*WRITTEN TASK*:
Present the data once more in exactly its original form.

-- start LISTING --

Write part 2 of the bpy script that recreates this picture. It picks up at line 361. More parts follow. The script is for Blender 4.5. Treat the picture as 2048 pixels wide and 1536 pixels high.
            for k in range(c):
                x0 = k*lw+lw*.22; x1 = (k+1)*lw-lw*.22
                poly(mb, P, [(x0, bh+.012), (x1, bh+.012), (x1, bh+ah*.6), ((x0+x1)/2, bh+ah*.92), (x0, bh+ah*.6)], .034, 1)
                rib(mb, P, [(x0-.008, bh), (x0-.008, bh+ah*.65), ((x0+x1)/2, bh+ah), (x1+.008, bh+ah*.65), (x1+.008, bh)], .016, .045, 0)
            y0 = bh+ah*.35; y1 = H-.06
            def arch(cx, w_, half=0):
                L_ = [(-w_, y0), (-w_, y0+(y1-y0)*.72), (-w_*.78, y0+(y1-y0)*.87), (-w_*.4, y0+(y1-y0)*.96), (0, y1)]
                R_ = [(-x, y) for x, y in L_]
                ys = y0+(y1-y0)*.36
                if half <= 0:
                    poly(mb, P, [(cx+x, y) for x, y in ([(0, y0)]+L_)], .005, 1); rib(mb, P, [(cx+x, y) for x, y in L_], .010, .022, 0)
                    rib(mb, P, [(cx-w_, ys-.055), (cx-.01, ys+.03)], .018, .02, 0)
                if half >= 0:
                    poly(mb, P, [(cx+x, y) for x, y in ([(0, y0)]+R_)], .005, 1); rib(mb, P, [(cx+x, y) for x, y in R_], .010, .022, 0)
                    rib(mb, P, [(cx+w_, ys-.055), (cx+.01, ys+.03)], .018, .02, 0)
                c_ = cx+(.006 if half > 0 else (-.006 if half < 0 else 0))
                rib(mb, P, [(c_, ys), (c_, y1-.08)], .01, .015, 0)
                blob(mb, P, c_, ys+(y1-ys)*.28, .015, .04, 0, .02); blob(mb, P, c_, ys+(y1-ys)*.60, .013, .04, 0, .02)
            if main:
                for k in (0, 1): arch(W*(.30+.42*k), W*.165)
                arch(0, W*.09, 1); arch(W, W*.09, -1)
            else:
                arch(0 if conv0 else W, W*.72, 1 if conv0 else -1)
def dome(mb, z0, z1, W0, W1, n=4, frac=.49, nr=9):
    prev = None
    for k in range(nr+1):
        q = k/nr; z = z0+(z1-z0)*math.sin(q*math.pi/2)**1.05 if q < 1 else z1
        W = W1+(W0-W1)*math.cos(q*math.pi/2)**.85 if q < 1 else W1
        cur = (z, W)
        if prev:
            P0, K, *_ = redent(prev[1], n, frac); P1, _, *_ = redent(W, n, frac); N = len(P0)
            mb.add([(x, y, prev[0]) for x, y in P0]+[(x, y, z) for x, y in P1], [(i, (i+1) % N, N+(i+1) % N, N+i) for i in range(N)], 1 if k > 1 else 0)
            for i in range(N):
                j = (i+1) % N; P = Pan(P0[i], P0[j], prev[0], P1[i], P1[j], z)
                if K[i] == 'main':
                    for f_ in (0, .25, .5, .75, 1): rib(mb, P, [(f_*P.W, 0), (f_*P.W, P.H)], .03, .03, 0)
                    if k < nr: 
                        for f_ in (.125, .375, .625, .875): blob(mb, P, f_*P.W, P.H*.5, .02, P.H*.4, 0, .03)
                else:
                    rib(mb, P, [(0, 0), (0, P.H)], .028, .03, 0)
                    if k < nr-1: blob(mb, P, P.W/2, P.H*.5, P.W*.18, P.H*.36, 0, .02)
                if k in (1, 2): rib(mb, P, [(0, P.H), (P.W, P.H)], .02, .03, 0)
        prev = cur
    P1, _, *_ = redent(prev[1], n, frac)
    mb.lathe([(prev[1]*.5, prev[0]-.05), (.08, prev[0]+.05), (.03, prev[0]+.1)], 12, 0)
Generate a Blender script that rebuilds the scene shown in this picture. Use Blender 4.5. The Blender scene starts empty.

-- end LISTING --

*FINISHED ANSWER*:
Write part 2 of the bpy script that recreates this picture. It picks up at line 361. More parts follow. The script is for Blender 4.5. Treat the picture as 2048 pixels wide and 1536 pixels high.
            for k in range(c):
                x0 = k*lw+lw*.22; x1 = (k+1)*lw-lw*.22
                poly(mb, P, [(x0, bh+.012), (x1, bh+.012), (x1, bh+ah*.6), ((x0+x1)/2, bh+ah*.92), (x0, bh+ah*.6)], .034, 1)
                rib(mb, P, [(x0-.008, bh), (x0-.008, bh+ah*.65), ((x0+x1)/2, bh+ah), (x1+.008, bh+ah*.65), (x1+.008, bh)], .016, .045, 0)
            y0 = bh+ah*.35; y1 = H-.06
            def arch(cx, w_, half=0):
                L_ = [(-w_, y0), (-w_, y0+(y1-y0)*.72), (-w_*.78, y0+(y1-y0)*.87), (-w_*.4, y0+(y1-y0)*.96), (0, y1)]
                R_ = [(-x, y) for x, y in L_]
                ys = y0+(y1-y0)*.36
                if half <= 0:
                    poly(mb, P, [(cx+x, y) for x, y in ([(0, y0)]+L_)], .005, 1); rib(mb, P, [(cx+x, y) for x, y in L_], .010, .022, 0)
                    rib(mb, P, [(cx-w_, ys-.055), (cx-.01, ys+.03)], .018, .02, 0)
                if half >= 0:
                    poly(mb, P, [(cx+x, y) for x, y in ([(0, y0)]+R_)], .005, 1); rib(mb, P, [(cx+x, y) for x, y in R_], .010, .022, 0)
                    rib(mb, P, [(cx+w_, ys-.055), (cx+.01, ys+.03)], .018, .02, 0)
                c_ = cx+(.006 if half > 0 else (-.006 if half < 0 else 0))
                rib(mb, P, [(c_, ys), (c_, y1-.08)], .01, .015, 0)
                blob(mb, P, c_, ys+(y1-ys)*.28, .015, .04, 0, .02); blob(mb, P, c_, ys+(y1-ys)*.60, .013, .04, 0, .02)
            if main:
                for k in (0, 1): arch(W*(.30+.42*k), W*.165)
                arch(0, W*.09, 1); arch(W, W*.09, -1)
            else:
                arch(0 if conv0 else W, W*.72, 1 if conv0 else -1)
def dome(mb, z0, z1, W0, W1, n=4, frac=.49, nr=9):
    prev = None
    for k in range(nr+1):
        q = k/nr; z = z0+(z1-z0)*math.sin(q*math.pi/2)**1.05 if q < 1 else z1
        W = W1+(W0-W1)*math.cos(q*math.pi/2)**.85 if q < 1 else W1
        cur = (z, W)
        if prev:
            P0, K, *_ = redent(prev[1], n, frac); P1, _, *_ = redent(W, n, frac); N = len(P0)
            mb.add([(x, y, prev[0]) for x, y in P0]+[(x, y, z) for x, y in P1], [(i, (i+1) % N, N+(i+1) % N, N+i) for i in range(N)], 1 if k > 1 else 0)
            for i in range(N):
                j = (i+1) % N; P = Pan(P0[i], P0[j], prev[0], P1[i], P1[j], z)
                if K[i] == 'main':
                    for f_ in (0, .25, .5, .75, 1): rib(mb, P, [(f_*P.W, 0), (f_*P.W, P.H)], .03, .03, 0)
                    if k < nr: 
                        for f_ in (.125, .375, .625, .875): blob(mb, P, f_*P.W, P.H*.5, .02, P.H*.4, 0, .03)
                else:
                    rib(mb, P, [(0, 0), (0, P.H)], .028, .03, 0)
                    if k < nr-1: blob(mb, P, P.W/2, P.H*.5, P.W*.18, P.H*.36, 0, .02)
                if k in (1, 2): rib(mb, P, [(0, P.H), (P.W, P.H)], .02, .03, 0)
        prev = cur
    P1, _, *_ = redent(prev[1], n, frac)
    mb.lathe([(prev[1]*.5, prev[0]-.05), (.08, prev[0]+.05), (.03, prev[0]+.1)], 12, 0)
Generate a Blender script that rebuilds the scene shown in this picture. Use Blender 4.5. The Blender scene starts empty.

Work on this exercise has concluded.